Poster
Conditional Negative Sampling for Contrastive Learning of Visual Representations
Mike Wu · Milan Mosse · Chengxu Zhuang · Daniel Yamins · Noah Goodman
Keywords: [ mutual information ] [ segmentation ] [ detection ] [ contrastive learning ] [ lower bound ] [ hard negative mining ] [ MoCo ]
Recent methods for learning unsupervised visual representations, dubbed contrastive learning, optimize the noise-contrastive estimation (NCE) bound on mutual information between two transformations of an image. NCE typically uses randomly sampled negative examples to normalize the objective, but this may often include many uninformative examples either because they are too easy or too hard to discriminate.
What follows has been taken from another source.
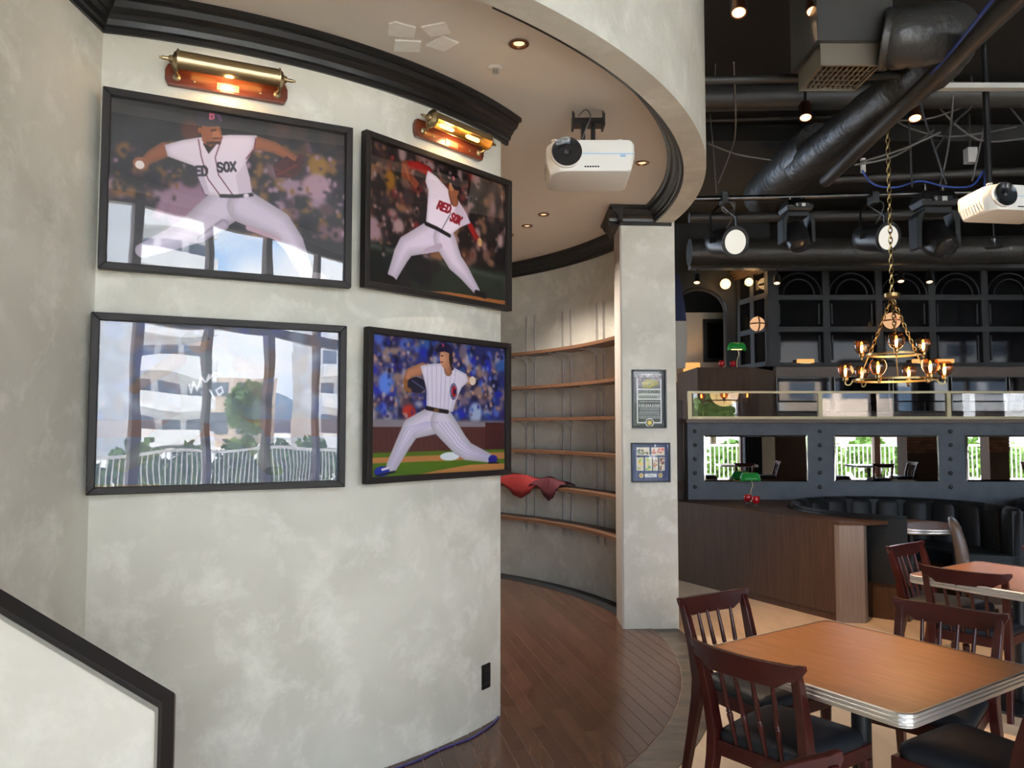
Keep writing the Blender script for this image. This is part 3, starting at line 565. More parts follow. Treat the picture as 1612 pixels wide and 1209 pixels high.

Taking inspiration from metric learning, we show that choosing semi-hard negatives can yield stronger contrastive representations. To do this, we introduce a family of mutual information estimators that sample negatives conditionally -- in a "ring" around each positive. We prove that these estimators remain lower-bounds of mutual information, with higher bias but lower variance than NCE. Experimentally, we find our approach, applied on top of existing models (IR, CMC, and MoCo) improves accuracy by 2-5% absolute points in each case, measured by linear evaluation on four standard image benchmarks. Moreover, we find continued benefits when transferring features to a variety of new image distributions from the Meta-Dataset collection and to a variety of downstream tasks such as object detection, instance segmentation, and key-point detection.